RASSEGNA STAMPA

LA REPUBBLICA - Violenze al G8, le motivazioni della sentenza

Genova, 11 febbraio 2009

"I poliziotti della Diaz certi dell´impunità"
Violenze al G8, le motivazioni della sentenza. "Ma contro di loro solo indizi"
I super-agenti non sapevano di mentire: erano stati tratti in inganno

MASSIMO CALANDRI

Inconsapevolmente bugiardi, quindi assolti. Sottoscrissero il falso, accreditando una montagna di balle per trasformare 93 no-global innocenti in una banda di terroristi e giustificarne prima il massacro, poi la galera. Ma i super-poliziotti della Diaz non sapevano di mentire: erano stati tratti in inganno. Da chi e come? Mistero.
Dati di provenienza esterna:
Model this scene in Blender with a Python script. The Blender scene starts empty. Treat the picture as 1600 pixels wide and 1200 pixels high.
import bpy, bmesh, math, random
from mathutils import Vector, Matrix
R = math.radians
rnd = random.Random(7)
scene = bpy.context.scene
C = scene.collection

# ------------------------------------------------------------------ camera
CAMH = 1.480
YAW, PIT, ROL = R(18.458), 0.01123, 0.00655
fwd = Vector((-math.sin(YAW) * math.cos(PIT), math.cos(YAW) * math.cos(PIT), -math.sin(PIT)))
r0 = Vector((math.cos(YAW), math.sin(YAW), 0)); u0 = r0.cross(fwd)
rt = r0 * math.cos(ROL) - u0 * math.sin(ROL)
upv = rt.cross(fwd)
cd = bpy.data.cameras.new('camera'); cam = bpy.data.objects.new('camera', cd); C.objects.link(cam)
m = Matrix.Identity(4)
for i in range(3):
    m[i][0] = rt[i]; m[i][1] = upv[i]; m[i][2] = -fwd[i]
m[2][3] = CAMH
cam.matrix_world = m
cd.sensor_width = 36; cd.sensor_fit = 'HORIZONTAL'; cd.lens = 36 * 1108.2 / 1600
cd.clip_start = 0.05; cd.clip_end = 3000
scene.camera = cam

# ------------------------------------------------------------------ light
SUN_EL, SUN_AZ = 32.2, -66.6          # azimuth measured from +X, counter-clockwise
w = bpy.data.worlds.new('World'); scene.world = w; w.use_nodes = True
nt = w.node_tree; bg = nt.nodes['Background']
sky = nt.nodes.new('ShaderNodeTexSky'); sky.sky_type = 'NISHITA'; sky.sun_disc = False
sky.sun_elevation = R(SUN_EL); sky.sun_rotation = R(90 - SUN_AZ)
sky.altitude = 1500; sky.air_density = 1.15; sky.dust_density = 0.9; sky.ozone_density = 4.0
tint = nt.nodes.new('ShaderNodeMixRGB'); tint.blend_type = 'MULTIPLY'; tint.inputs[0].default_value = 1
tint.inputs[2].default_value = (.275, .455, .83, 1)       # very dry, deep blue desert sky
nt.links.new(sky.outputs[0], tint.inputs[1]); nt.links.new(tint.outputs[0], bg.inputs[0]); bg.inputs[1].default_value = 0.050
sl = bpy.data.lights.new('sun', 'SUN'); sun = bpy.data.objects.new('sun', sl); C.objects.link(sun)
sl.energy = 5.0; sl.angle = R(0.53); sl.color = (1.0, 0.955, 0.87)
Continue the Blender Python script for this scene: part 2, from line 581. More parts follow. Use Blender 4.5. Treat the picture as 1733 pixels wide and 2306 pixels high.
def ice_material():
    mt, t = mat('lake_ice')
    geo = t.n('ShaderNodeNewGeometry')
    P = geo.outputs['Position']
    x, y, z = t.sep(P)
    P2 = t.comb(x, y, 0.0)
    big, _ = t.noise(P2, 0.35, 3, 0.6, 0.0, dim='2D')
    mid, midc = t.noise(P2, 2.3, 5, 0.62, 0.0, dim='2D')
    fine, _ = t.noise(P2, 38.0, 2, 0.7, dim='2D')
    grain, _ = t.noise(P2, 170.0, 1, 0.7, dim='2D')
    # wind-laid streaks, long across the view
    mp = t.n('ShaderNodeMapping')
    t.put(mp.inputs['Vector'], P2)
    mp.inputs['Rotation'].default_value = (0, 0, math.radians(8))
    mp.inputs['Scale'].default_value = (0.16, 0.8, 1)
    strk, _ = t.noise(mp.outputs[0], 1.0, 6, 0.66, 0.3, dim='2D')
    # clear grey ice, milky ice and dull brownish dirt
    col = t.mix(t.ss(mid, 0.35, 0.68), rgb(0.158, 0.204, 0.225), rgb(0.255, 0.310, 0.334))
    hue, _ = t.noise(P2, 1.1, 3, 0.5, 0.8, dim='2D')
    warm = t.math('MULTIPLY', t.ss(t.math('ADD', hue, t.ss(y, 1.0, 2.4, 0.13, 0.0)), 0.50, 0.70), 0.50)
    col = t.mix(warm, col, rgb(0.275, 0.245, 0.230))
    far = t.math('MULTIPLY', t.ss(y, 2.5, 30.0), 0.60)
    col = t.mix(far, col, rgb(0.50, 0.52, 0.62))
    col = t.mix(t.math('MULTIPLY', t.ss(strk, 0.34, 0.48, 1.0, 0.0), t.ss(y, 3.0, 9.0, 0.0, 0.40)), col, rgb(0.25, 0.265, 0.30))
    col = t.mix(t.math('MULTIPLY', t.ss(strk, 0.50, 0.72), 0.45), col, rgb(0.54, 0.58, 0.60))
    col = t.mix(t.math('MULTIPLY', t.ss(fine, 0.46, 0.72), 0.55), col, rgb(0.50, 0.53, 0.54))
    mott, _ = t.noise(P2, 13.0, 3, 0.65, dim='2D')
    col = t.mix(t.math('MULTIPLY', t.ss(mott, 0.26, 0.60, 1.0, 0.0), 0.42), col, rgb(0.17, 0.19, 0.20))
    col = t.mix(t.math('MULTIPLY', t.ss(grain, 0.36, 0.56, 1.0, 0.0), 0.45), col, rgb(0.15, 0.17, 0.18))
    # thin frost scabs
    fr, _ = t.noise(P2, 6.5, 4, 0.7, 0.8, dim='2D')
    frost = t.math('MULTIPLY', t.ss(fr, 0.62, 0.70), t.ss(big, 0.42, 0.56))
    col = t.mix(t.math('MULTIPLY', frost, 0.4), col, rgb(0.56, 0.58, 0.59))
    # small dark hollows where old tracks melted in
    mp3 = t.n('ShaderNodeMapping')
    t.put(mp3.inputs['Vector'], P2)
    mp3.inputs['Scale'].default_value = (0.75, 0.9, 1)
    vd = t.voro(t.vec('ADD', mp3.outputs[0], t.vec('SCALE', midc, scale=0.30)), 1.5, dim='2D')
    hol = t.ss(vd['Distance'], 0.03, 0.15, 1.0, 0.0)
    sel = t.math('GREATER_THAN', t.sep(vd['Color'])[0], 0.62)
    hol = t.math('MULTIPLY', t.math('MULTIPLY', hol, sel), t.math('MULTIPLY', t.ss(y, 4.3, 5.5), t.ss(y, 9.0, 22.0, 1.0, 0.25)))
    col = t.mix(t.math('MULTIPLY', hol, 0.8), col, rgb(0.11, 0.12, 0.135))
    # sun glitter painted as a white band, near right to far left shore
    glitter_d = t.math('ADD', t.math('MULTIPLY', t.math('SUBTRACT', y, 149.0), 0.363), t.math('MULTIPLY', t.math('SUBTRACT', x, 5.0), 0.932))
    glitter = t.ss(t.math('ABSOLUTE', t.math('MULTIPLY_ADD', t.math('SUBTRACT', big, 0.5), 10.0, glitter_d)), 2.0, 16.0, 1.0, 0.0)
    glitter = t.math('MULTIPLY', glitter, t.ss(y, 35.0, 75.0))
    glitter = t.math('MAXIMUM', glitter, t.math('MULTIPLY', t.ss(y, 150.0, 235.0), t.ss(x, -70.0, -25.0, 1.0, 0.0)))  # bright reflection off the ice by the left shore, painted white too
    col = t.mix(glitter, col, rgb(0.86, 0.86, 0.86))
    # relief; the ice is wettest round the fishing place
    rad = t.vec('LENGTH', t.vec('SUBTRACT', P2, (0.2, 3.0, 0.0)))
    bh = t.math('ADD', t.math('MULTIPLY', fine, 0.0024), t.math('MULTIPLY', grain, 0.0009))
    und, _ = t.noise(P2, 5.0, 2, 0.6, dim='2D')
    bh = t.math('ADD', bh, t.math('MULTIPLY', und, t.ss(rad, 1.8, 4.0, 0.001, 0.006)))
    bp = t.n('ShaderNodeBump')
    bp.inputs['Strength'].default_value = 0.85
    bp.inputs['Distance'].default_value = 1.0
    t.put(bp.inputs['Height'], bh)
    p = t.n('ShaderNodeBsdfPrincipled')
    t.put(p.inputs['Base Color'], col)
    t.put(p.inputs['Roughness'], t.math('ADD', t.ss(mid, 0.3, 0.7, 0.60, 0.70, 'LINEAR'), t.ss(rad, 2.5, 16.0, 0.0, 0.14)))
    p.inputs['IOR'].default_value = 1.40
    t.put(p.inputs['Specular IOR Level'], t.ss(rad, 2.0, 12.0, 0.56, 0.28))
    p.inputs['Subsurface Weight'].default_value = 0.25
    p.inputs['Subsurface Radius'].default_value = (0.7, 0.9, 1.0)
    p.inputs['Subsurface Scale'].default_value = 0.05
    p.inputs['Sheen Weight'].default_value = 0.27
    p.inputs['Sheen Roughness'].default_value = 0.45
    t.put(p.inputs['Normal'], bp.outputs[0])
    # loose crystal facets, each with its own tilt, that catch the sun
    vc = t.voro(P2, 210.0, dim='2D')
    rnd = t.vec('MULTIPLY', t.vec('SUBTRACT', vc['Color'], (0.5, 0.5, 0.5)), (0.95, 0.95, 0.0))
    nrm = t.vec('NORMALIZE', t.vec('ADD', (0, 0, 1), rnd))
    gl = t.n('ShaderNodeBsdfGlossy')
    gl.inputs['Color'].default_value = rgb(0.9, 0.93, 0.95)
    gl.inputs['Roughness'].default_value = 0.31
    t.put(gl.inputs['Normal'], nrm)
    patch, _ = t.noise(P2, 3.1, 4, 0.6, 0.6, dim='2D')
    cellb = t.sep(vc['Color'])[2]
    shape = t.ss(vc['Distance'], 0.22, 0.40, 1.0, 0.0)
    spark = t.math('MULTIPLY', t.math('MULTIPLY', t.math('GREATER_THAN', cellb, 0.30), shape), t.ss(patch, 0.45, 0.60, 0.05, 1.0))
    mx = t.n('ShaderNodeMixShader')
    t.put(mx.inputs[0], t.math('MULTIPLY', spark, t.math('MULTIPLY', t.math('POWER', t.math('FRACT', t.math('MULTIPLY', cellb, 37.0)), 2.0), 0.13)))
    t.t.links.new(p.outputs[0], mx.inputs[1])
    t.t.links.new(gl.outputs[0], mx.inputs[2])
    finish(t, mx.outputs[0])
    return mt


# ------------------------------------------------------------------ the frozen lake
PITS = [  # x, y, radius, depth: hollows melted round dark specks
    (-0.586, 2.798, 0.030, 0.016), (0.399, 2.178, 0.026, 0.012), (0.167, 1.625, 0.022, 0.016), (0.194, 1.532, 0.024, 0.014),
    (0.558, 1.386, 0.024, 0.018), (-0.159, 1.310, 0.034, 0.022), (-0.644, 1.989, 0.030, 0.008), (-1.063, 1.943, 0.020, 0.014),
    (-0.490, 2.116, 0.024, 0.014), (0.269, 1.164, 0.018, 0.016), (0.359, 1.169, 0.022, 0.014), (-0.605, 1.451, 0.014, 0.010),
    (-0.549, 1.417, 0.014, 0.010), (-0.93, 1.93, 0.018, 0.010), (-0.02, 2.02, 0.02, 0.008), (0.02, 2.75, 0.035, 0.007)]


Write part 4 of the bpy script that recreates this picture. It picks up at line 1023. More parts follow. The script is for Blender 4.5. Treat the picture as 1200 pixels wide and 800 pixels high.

Contro i presunti responsabili non sono state raccolte prove ma «semplici indizi, per di più non univoci». Semplici indizi, perché la Polizia di Stato non ha voluto indagare al proprio interno a causa di «un malinteso senso di tutela dell´onore dell´istituzione». La prima sezione del tribunale di Genova ha motivato la sentenza del novembre passato, quella che ha portato alla condanna di solo 13 dei 29 imputati per lo sciagurato blitz nella scuola del G8: un documento di 372 pagine che rimanda nuove inquietudini invece di dissiparle, e rinfocola le polemiche scontentando tutti. Il presidente Gabrio Barone ha sottolineato che quanto accaduto la notte del 21 luglio 2001 è «inaccettabile in uno stato di diritto, proprio perché posto in essere proprio da coloro che dovrebbero essere i tutori dell´ordine e della legalità». Fu una violenza barbara, commessa da chi era certo dell´impunità. Ma non si trattò di una rappresaglia dopo la frustrante guerriglia urbana dei giorni precedenti. Il tribunale ha sottolineato il cinico pestaggio degli agenti del Reparto Mobile, ha ribadito che durante e dopo qualcuno truccò le carte. Tuttavia si è limitato ad argomentare le condanne di Vincenzo Canterini, allora capo della «Celere» romana, e del vicequestore Pietro Troiani, che mostrò ai colleghi le molotov sostenendo di averle trovate nel cortile dell´istituto. Non ha invece chiarito chi portò le bottiglie incendiarie nella scuola, e nemmeno chi «ingannò» i quindici che firmarono quel verbale d´arresto farcito di prove fasulle, costruite e raccontate da altri. «Se è vero da un lato che gli elementi dell´accusa possono determinare il sospetto circa la consapevolezza da parte degli imputati della falsità del ritrovamento delle molotov all´interno della scuola – scrive Barone -, è anche vero, dall´altro, che non possono valere a provarla con la dovuta certezza, trattandosi di semplici indizi non univoci».
«Non c´erano le prove», aveva commentato Barone dopo la sentenza. A questa fragilità della tesi accusatoria avrebbe contribuito la stessa polizia, che «non ha proceduto con la massima efficienza nelle indagini volte ad individuare gli autori e ad accertare le singole responsabilità. (...)
Tutto questo dimostra quanto meno un certo distacco rispetto all´indagine in corso. La giustificazione di un simile atteggiamento potrebbe rinvenirsi in un malinteso senso di tutela dell´onore dell´istituzione».
La riflessione del tribunale suona clamorosa, ma l´eco si perde nello stomaco di ferro del Ministero dell´Interno. Che ha promosso tutti i protagonisti di quella notte nera.